### What is expected
Leave out any picture and return the remaining listing below exactly as given.

### Data lines
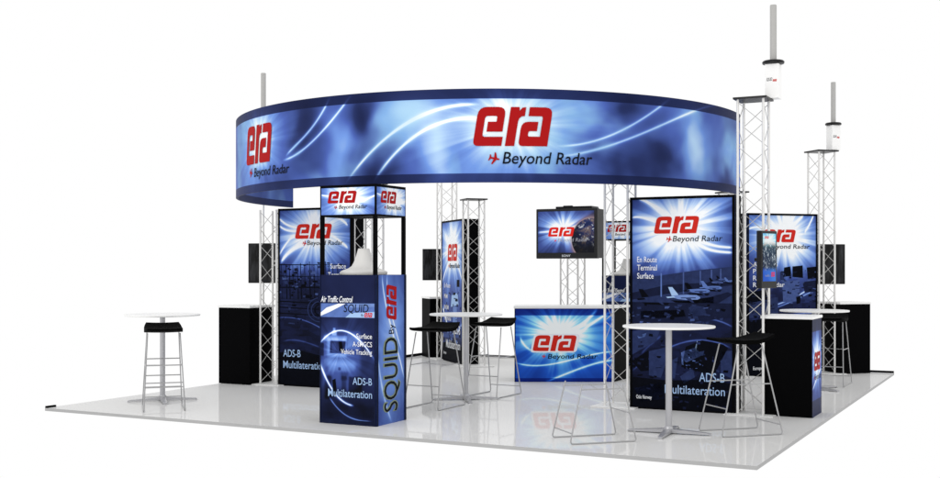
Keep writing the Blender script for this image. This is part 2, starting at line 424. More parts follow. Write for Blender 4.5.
for i in range(N + 1):
    ph = PH0 + (PH1 - PH0) * i / N
    q = [rpt(ph, RR - .001, RZ0), rpt(ph, ri, RZ0), rpt(ph, ri, RZ1), rpt(ph, RR - .001, RZ1)]
    for v in q: pass
    if pr:
        for k in range(3):
            f = bm.faces.new((pr[k], pr[k + 1], q[k + 1], q[k]))
            for lp in f.loops: lp[uvl].uv = (math.atan2(lp.vert.co.x, -lp.vert.co.y) * -RR, lp.vert.co.z)
    else: bm.faces.new(q)
    pr = q
bm.faces.new(pr[::-1]); obj('inner_lining', bm, ring_m, rt)

# ------------------------------------------------------------------ trusses
DA, DP4, DP5 = R(-27.3), R(17.7), R(-72.3)
def make_truss(h, label, cap):
    t = thing('truss_tower', label, 'truss', group='aluminium truss columns of the booth'); s = .14
    for sx, sy in ((-1, -1), (1, -1), (1, 1), (-1, 1)):
        bm = bmesh.new(); tube(bm, [(sx * s, sy * s, .012), (sx * s, sy * s, h)], .0145, 10); obj('pole', bm, M['alu'], t, True)
    bm = bmesh.new(); cs = [(-s, -s), (s, -s), (s, s), (-s, s)]; n = int(h / .235); st = (h - .06) / n
    for k in range(4):
        a, b_ = cs[k], cs[(k + 1) % 4]
        for i in range(n):
            p, q = (a, b_) if i % 2 == 0 else (b_, a)
            tube(bm, [(*p, .03 + i * st), (*q, .03 + (i + 1) * st)], .004, 6)
    obj('bracing', bm, M['brace'], t, True)
    bm = bmesh.new(); box(bm, -.27, .27, -.27, .27, .0005, .012, .003); obj('base_plate', bm, M['plate'], t)
    if cap:
        bm = bmesh.new(); box(bm, -.185, .185, -.185, .185, h, h + .022, .004); obj('top_plate', bm, M['dark'], t)
    return t
def off(o, d, a, n): return (o[0] + a * math.cos(d) - n * math.sin(d), o[1] + a * math.sin(d) + n * math.cos(d))
P2, P3, P4, P5 = (-2.65, 15.4), (1.856, 12.92), (4.12, 16.57), (-.495, 19.7)
tallf = make_truss(3.49, 'tall aluminium truss with black top plate at the right end of the curved banner', True)
TF = off(P3, DA, 1.39, .14); tallf.location = (*TF, 0); tallf.rotation_euler[2] = DA
TH = off(P4, DP4, 1.39, .14); talh = make_truss(3.40, 'tall aluminium truss with black top plate beside the far right black podium', True); talh.location = (*TH, 0); talh.rotation_euler[2] = DP4
TA = off(P2, DA, -.17, .14); ta = make_truss(2.43, '', False); ta.location = (*TA, 0); ta.rotation_euler[2] = DA; ta['label'] = ('aluminium truss at the left edge of the map graphic panel, under the banner end')
TCc = off(P5, DP5, -.17, .14); dup(talh, (*TCc, 0), DP5, 'tall aluminium truss at the far edge of the narrow slanted graphic panel')
TD = off(P5, DP5, 1.39, .14); short = make_truss(2.74, 'shorter aluminium truss with black top plate on the near side of the slanted panel', True); short.location = (*TD, 0); short.rotation_euler[2] = DP5
TB = off(P2, DA, 1.39, .14); dup(short, (*TB, 0), DA, 'aluminium truss seen through the open top of the front display tower')
TE = off(P3, DA, -.17, .14); dup(short, (*TE, 0), DA, 'aluminium truss between the counter with blue front and the airport graphic panel')
TG = off(P4, DP4, -.17, .14); dup(short, (*TG, 0), DP4, 'shorter aluminium truss mostly hidden behind the tall truss and airport panel')
TI = (1.56, 16.92); tv_t = make_truss(2.36, 'aluminium truss behind the counter holding up the large television', False); tv_t.location = (*TI, 0); tv_t.rotation_euler[2] = DA

# antennas on three tall trusses
def make_antenna(z0, label):
    t = thing('antenna_mast', label, 'antenna', group='grey tube antennas on the trusses')
    bm = bmesh.new(); box(bm, -.075, .075, -.075, .075, 0, .385, .006); obj('base_box', bm, M['shell'], t)
    pr_ = Print((-.075, -.0752, .004), (1, 0, 0), (0, -1, 0), .15, .375, M['shell'])
    pr_.text('SQUID', .015, .19, .034, M['k'], w=.062, shear=.15, bold=0.); pr_.logo(.085, .18, .045, .024, M['bred'])
    pr_.done('printed_label', t)
    bm = bmesh.new(); lathe(bm, [(.06, .386), (.118, .392), (.122, .412), (.11, .425)], 28); obj('mount_disc', bm, M['dark'], t, True)
    bm = bmesh.new(); lathe(bm, [(.037, .425), (.037, 1.04), (.034, 1.05)], 24); obj('tube', bm, M['tube'], t, True)
    return t
def at(px, Y, z): return (gp(px, Y), Y, z)
an = make_antenna(0, 'grey tube antenna on black disc, highest, above the truss beside the banner end')
an.location = at(773.3, 12.45, 3.513); an.rotation_euler[2] = DA
dup(an, at(833.3, 17.1, 3.423), DP4, 'thin grey tube antenna above the far right truss, clear of the banner')
al = dup(an, at(263.4, 16.3, 3.423), DA, 'grey tube antenna rising from behind the curved banner at its left end')
bm = bmesh.new(); tube(bm, [(0, 0, -3.42), (0, 0, .002)], .014, 10); lathe(bm, [(.14, -3.423), (.14, -3.413), (.13, -3.41)], 24); obj('support_pole', bm, M['alu'], al, True)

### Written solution
Keep writing the Blender script for this image. This is part 2, starting at line 424. More parts follow. Write for Blender 4.5.
for i in range(N + 1):
    ph = PH0 + (PH1 - PH0) * i / N
    q = [rpt(ph, RR - .001, RZ0), rpt(ph, ri, RZ0), rpt(ph, ri, RZ1), rpt(ph, RR - .001, RZ1)]
    for v in q: pass
    if pr:
        for k in range(3):
            f = bm.faces.new((pr[k], pr[k + 1], q[k + 1], q[k]))
            for lp in f.loops: lp[uvl].uv = (math.atan2(lp.vert.co.x, -lp.vert.co.y) * -RR, lp.vert.co.z)
    else: bm.faces.new(q)
    pr = q
bm.faces.new(pr[::-1]); obj('inner_lining', bm, ring_m, rt)

# ------------------------------------------------------------------ trusses
DA, DP4, DP5 = R(-27.3), R(17.7), R(-72.3)
def make_truss(h, label, cap):
    t = thing('truss_tower', label, 'truss', group='aluminium truss columns of the booth'); s = .14
    for sx, sy in ((-1, -1), (1, -1), (1, 1), (-1, 1)):
        bm = bmesh.new(); tube(bm, [(sx * s, sy * s, .012), (sx * s, sy * s, h)], .0145, 10); obj('pole', bm, M['alu'], t, True)
    bm = bmesh.new(); cs = [(-s, -s), (s, -s), (s, s), (-s, s)]; n = int(h / .235); st = (h - .06) / n
    for k in range(4):
        a, b_ = cs[k], cs[(k + 1) % 4]
        for i in range(n):
            p, q = (a, b_) if i % 2 == 0 else (b_, a)
            tube(bm, [(*p, .03 + i * st), (*q, .03 + (i + 1) * st)], .004, 6)
    obj('bracing', bm, M['brace'], t, True)
    bm = bmesh.new(); box(bm, -.27, .27, -.27, .27, .0005, .012, .003); obj('base_plate', bm, M['plate'], t)
    if cap:
        bm = bmesh.new(); box(bm, -.185, .185, -.185, .185, h, h + .022, .004); obj('top_plate', bm, M['dark'], t)
    return t
def off(o, d, a, n): return (o[0] + a * math.cos(d) - n * math.sin(d), o[1] + a * math.sin(d) + n * math.cos(d))
P2, P3, P4, P5 = (-2.65, 15.4), (1.856, 12.92), (4.12, 16.57), (-.495, 19.7)
tallf = make_truss(3.49, 'tall aluminium truss with black top plate at the right end of the curved banner', True)
TF = off(P3, DA, 1.39, .14); tallf.location = (*TF, 0); tallf.rotation_euler[2] = DA
TH = off(P4, DP4, 1.39, .14); talh = make_truss(3.40, 'tall aluminium truss with black top plate beside the far right black podium', True); talh.location = (*TH, 0); talh.rotation_euler[2] = DP4
TA = off(P2, DA, -.17, .14); ta = make_truss(2.43, '', False); ta.location = (*TA, 0); ta.rotation_euler[2] = DA; ta['label'] = ('aluminium truss at the left edge of the map graphic panel, under the banner end')
TCc = off(P5, DP5, -.17, .14); dup(talh, (*TCc, 0), DP5, 'tall aluminium truss at the far edge of the narrow slanted graphic panel')
TD = off(P5, DP5, 1.39, .14); short = make_truss(2.74, 'shorter aluminium truss with black top plate on the near side of the slanted panel', True); short.location = (*TD, 0); short.rotation_euler[2] = DP5
TB = off(P2, DA, 1.39, .14); dup(short, (*TB, 0), DA, 'aluminium truss seen through the open top of the front display tower')
TE = off(P3, DA, -.17, .14); dup(short, (*TE, 0), DA, 'aluminium truss between the counter with blue front and the airport graphic panel')
TG = off(P4, DP4, -.17, .14); dup(short, (*TG, 0), DP4, 'shorter aluminium truss mostly hidden behind the tall truss and airport panel')
TI = (1.56, 16.92); tv_t = make_truss(2.36, 'aluminium truss behind the counter holding up the large television', False); tv_t.location = (*TI, 0); tv_t.rotation_euler[2] = DA

# antennas on three tall trusses
def make_antenna(z0, label):
    t = thing('antenna_mast', label, 'antenna', group='grey tube antennas on the trusses')
    bm = bmesh.new(); box(bm, -.075, .075, -.075, .075, 0, .385, .006); obj('base_box', bm, M['shell'], t)
    pr_ = Print((-.075, -.0752, .004), (1, 0, 0), (0, -1, 0), .15, .375, M['shell'])
    pr_.text('SQUID', .015, .19, .034, M['k'], w=.062, shear=.15, bold=0.); pr_.logo(.085, .18, .045, .024, M['bred'])
    pr_.done('printed_label', t)
    bm = bmesh.new(); lathe(bm, [(.06, .386), (.118, .392), (.122, .412), (.11, .425)], 28); obj('mount_disc', bm, M['dark'], t, True)
    bm = bmesh.new(); lathe(bm, [(.037, .425), (.037, 1.04), (.034, 1.05)], 24); obj('tube', bm, M['tube'], t, True)
    return t
def at(px, Y, z): return (gp(px, Y), Y, z)
an = make_antenna(0, 'grey tube antenna on black disc, highest, above the truss beside the banner end')
an.location = at(773.3, 12.45, 3.513); an.rotation_euler[2] = DA
dup(an, at(833.3, 17.1, 3.423), DP4, 'thin grey tube antenna above the far right truss, clear of the banner')
al = dup(an, at(263.4, 16.3, 3.423), DA, 'grey tube antenna rising from behind the curved banner at its left end')
bm = bmesh.new(); tube(bm, [(0, 0, -3.42), (0, 0, .002)], .014, 10); lathe(bm, [(.14, -3.423), (.14, -3.413), (.13, -3.41)], 24); obj('support_pole', bm, M['alu'], al, True)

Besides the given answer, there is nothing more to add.